High atop the Rocky Mountains in North America and the Himalayas Range of Nepal were the elaborate headquarters of two teams diametrically opposed to the other philosophically.
Challengers Mountain was the secret retreat in the Rockies wherein Earth-One's Challengers of the Unknown were based through most of their careers. At this facility they housed their arch-foes including the League of Challenger-Haters. Several levels and chambers were designed specifically to allow the Challengers to research the anomalies they had encountered throughout their historic careers as adventures in superhuman science and events.
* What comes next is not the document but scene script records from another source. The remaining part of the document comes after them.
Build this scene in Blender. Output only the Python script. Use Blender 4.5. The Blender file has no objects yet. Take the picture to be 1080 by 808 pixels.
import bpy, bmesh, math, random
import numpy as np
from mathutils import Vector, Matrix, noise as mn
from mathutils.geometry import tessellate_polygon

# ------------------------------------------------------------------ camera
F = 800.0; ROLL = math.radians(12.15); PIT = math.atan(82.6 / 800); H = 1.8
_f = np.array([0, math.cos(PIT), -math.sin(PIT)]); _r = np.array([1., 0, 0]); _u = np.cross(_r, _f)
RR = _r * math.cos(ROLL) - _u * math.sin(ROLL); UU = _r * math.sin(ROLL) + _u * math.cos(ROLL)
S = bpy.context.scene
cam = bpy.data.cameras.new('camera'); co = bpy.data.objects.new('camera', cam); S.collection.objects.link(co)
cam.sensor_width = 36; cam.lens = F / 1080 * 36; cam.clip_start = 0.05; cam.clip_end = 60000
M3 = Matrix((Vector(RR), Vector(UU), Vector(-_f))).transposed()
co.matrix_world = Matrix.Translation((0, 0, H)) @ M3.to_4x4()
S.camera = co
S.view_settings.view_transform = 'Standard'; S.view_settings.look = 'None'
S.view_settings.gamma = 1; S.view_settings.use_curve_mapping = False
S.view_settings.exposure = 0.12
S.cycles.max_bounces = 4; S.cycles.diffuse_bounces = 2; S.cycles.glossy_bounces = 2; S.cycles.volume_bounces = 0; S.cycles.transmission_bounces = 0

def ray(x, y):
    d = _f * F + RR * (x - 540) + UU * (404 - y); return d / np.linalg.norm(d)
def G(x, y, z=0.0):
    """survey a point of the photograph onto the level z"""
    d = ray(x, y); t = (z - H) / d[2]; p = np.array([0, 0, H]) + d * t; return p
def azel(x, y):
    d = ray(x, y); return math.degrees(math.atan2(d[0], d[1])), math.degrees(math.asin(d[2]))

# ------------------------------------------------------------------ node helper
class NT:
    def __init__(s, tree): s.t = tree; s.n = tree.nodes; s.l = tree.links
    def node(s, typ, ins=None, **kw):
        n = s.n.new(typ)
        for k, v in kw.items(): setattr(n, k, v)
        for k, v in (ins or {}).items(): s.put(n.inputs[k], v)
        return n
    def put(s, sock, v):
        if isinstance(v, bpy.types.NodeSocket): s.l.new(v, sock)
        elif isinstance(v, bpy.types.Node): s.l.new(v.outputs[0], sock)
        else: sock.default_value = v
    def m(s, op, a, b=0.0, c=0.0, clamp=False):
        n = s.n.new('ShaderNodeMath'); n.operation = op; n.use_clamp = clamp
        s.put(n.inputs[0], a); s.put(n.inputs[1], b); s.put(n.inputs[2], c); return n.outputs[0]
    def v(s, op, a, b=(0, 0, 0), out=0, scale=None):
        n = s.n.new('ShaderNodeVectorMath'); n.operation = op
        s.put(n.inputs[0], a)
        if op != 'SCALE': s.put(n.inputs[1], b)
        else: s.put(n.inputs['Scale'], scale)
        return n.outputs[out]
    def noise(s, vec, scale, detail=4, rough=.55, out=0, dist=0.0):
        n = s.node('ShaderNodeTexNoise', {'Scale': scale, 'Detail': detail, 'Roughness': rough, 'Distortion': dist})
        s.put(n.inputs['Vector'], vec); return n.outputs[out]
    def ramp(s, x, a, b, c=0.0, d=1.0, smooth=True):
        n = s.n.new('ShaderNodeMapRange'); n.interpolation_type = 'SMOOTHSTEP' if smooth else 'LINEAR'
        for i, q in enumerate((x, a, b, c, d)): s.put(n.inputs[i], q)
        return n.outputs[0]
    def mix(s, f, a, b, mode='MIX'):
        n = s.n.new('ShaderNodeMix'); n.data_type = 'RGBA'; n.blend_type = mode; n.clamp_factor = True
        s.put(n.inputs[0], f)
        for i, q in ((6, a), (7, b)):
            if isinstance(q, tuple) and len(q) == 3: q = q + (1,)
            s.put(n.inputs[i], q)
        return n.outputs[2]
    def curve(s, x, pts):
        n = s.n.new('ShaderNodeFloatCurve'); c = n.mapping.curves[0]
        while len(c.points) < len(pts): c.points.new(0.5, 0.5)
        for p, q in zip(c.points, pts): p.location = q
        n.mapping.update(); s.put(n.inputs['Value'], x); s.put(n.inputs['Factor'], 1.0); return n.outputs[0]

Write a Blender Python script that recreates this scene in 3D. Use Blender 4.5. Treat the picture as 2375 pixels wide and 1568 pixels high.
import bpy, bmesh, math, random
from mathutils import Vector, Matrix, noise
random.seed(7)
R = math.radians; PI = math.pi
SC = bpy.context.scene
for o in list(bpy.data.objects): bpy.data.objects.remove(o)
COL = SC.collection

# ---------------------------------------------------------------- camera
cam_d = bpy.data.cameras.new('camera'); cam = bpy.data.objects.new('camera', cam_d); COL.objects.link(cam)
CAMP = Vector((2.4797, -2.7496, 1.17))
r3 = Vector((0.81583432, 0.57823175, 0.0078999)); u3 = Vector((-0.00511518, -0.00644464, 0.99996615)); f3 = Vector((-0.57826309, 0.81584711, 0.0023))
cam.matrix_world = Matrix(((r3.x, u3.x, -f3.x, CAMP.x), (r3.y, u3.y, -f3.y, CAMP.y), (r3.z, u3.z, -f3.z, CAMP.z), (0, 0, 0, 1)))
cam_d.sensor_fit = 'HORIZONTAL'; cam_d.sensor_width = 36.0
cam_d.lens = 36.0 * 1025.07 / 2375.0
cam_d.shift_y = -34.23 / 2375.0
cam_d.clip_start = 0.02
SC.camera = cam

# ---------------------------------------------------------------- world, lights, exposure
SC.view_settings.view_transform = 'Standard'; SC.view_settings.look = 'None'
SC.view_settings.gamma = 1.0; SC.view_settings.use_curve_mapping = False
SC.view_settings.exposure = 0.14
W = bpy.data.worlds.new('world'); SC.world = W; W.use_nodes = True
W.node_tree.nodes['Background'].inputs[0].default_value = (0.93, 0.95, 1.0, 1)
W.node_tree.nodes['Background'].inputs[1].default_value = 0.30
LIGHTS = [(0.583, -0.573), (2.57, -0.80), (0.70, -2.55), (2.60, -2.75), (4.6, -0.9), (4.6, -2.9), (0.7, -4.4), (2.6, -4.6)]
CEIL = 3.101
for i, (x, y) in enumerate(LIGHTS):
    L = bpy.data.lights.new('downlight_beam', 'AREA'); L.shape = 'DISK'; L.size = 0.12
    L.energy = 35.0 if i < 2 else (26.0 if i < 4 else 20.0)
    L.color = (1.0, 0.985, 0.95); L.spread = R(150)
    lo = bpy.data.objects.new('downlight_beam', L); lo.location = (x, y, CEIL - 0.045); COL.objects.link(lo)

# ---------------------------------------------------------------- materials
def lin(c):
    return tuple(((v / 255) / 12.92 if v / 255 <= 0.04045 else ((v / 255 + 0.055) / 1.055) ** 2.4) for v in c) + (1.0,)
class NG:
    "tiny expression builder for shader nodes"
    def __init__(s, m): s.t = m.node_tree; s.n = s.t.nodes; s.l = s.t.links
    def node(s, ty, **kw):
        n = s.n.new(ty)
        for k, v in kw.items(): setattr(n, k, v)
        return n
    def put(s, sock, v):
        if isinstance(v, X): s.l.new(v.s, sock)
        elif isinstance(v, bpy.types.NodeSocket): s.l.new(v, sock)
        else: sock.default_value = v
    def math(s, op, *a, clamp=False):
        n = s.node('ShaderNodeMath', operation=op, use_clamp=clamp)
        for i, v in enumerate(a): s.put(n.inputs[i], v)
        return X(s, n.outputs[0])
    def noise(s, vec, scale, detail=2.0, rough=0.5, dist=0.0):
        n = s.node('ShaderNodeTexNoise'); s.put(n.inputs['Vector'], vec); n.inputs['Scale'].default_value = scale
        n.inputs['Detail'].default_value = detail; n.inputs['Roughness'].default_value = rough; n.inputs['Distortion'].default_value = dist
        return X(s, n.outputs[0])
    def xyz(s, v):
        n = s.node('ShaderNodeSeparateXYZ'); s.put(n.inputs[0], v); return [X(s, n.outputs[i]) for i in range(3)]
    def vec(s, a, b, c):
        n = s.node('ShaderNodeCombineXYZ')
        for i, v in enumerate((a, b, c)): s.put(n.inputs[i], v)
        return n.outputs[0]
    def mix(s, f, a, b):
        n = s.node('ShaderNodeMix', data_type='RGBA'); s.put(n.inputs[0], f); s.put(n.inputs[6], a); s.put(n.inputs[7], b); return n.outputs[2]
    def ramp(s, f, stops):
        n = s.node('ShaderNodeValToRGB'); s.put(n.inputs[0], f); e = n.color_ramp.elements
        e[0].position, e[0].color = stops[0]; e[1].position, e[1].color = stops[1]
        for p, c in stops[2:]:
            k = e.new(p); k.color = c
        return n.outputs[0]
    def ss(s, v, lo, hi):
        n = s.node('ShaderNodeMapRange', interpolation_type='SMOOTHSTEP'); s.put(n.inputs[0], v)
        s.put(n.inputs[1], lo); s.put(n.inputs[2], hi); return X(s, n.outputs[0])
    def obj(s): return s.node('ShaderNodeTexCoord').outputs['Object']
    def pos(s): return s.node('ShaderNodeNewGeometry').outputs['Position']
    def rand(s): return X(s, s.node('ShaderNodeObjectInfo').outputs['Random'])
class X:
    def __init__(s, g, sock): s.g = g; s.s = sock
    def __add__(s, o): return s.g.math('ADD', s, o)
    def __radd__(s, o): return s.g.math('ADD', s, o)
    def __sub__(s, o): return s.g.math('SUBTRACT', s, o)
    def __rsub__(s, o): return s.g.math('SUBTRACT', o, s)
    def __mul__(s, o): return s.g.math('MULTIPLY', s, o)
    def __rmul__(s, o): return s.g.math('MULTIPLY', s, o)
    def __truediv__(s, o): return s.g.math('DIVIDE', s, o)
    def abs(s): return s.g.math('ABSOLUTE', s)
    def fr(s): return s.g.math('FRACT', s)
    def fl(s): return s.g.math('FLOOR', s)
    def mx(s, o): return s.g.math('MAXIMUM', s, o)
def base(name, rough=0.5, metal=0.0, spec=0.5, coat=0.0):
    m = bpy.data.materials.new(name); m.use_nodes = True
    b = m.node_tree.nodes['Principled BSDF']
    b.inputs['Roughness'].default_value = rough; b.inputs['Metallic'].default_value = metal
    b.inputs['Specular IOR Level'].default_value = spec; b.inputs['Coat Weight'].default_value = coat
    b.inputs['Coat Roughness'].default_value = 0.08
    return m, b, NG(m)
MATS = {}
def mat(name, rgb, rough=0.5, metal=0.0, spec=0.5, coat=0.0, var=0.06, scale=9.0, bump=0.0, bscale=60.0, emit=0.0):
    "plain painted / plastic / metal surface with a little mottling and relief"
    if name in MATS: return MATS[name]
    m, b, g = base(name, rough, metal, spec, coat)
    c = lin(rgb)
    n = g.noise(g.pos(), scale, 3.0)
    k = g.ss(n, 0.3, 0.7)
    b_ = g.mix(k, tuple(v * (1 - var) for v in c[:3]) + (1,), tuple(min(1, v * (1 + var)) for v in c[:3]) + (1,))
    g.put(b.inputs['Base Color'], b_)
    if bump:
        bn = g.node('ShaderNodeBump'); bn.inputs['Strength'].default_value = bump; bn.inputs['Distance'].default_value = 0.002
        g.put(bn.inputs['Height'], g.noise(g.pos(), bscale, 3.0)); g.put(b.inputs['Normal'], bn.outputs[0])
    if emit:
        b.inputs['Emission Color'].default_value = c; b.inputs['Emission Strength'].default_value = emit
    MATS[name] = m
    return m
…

Likewise, other supervillains were located in the Sinister Citadel of Earth-Two's Secret Society of Supervillains, where their roles were reversed and the criminal captured the heroes... the Justice League and Society. This base of operations, however, would only be temporary as the Supervillains were swiftly defeated... with this mountain retreat seemingly abandoned as its "secret" location was now revealed.
The Challengers of the Unknown had another base of operations, also in the Rocky Mountains, after its predecessor had been destroyed. This location had several specially designed floors and chambers (see picture to the left). This would become the more enduring location of the Challengers throughout their years of on-again, off-again adventuring.
Ultra-Humanite's second mountain headquarters, close to Fall Springs, Colorado, served as the mastermind's base of operations during his campaign against two of Earth-Two's greatest heroic teams. When he caused the Justice Society of America to fall under the evil influence of the Koehaha River, he sent the team off to defeat their offspring from Infinity, Inc. Stocking his underground locale with state of the art equipment, provided by the dimension traveling Monitor, Ultra nearly succeeded in entombing his arch-foes. Instead, his scheme was squashed and his base destroyed during the epid battle between the superpowered heroes who unraveled Ultra's sinster schemes once more.